Friday, December 10, 2010

Senate Vote on Don't Ask, Don't Tell

What are the Republicans who voted against the repeal of Don't Ask, Don't Tell thinking? Do any of them seriously believe that in ten years gay people won't be serving openly in our military? What is it that they gain from standing athwart the march of history yelling "Stop!"? Several of the no voters have said that they don't so much oppose the repeal as want more time to consider it. Since the normalization of homosexuality in America has been going on for forty years now, they might have had time to think this over by now.

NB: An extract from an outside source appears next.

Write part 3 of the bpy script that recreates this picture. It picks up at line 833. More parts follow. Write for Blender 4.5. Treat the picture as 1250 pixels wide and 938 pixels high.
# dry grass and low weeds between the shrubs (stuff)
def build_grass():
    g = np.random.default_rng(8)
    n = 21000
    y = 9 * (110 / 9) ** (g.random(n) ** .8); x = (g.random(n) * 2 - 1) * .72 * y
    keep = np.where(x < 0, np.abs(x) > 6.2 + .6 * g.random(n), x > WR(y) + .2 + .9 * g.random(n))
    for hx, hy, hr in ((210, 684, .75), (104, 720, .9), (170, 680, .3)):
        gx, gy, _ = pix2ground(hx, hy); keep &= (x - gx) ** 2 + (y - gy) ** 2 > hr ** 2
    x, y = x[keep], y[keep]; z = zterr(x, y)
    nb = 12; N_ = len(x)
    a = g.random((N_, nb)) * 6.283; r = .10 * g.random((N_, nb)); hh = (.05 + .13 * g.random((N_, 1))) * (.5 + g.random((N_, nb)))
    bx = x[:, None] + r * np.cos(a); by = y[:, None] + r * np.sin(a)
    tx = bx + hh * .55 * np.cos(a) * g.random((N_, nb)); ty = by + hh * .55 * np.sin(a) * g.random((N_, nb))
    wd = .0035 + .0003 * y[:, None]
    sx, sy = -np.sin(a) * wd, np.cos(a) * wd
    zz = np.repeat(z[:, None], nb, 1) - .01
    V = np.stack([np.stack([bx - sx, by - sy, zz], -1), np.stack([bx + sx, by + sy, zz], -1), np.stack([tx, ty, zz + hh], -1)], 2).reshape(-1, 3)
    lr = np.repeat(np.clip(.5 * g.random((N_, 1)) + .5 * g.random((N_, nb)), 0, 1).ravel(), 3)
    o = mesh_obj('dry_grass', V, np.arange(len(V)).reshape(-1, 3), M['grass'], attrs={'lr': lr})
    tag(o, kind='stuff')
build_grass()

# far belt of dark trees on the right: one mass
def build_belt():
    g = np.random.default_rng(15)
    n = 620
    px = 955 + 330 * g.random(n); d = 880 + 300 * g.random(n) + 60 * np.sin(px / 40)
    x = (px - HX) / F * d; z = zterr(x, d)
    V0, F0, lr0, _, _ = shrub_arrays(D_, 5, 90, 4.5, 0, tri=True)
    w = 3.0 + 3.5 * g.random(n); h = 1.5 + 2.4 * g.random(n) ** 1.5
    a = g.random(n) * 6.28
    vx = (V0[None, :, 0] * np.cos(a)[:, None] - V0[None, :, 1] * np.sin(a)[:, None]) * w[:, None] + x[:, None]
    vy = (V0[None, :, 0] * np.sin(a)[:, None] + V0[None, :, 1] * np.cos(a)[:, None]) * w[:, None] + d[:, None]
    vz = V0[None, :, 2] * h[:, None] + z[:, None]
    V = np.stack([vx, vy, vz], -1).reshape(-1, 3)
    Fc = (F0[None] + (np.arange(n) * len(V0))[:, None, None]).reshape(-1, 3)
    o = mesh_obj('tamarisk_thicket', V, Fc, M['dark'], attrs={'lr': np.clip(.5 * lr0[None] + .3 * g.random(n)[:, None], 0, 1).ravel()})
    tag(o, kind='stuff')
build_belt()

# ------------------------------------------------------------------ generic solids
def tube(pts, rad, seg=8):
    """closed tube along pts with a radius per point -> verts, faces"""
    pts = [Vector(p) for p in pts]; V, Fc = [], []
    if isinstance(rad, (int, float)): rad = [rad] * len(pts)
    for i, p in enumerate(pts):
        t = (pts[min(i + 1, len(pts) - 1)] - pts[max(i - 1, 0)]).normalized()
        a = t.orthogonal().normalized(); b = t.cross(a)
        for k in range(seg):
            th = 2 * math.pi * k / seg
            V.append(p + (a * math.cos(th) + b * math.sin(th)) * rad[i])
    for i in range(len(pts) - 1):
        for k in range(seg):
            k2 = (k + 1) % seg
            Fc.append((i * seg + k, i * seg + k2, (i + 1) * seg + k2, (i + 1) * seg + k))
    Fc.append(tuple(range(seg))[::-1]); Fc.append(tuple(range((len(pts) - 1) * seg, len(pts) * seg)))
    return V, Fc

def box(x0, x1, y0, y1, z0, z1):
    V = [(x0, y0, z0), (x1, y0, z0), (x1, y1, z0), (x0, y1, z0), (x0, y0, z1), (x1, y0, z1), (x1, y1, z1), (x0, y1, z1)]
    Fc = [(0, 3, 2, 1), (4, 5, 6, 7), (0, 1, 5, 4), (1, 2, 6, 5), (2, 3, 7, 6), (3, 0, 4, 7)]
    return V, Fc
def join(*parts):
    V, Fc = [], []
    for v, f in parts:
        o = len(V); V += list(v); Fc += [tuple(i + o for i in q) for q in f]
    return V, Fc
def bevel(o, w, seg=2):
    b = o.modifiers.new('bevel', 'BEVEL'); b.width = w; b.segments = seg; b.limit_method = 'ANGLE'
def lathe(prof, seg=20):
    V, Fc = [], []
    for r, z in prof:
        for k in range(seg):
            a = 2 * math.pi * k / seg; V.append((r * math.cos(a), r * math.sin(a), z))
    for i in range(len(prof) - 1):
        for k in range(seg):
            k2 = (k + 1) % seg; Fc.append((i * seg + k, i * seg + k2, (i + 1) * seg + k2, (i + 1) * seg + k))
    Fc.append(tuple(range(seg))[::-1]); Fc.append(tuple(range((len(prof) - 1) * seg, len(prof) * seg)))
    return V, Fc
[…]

I see nothing but spite and cowardice in this vote. These people are either venting their personal irritation at irreversible social changes -- irreversible in the short term, anyway -- or they are just afraid of having to answer questions from homophobic constituents. To these petty ends they are willing to sacrifice the careers of thousands of people who want to serve their country. It makes me sick.

1 comment:

Unknown said...

Your indignation is laudable, but surely you aren't surprised. Vocal homophobia has been growing in the country's "red" population as much as acceptance of gay people has among the "blue." Obviously these senators are worried, not that gay people will be serving openly in the military ten years from now, but whether they themselves will be serving in the senate. I'm also not sure one should presume with much confidence that the trend toward acceptance of homosexuality will continue for the next forty years as it has for the last forty, any more than those who expected slaves to be freed after 1783, since increasing freedom was the trend, were right. Trends provoke counter-trends. Anti-semitism was certainly much stronger in Europe in 1900, after a century of increasing integration of Jews into general European life, than it had been in 1800.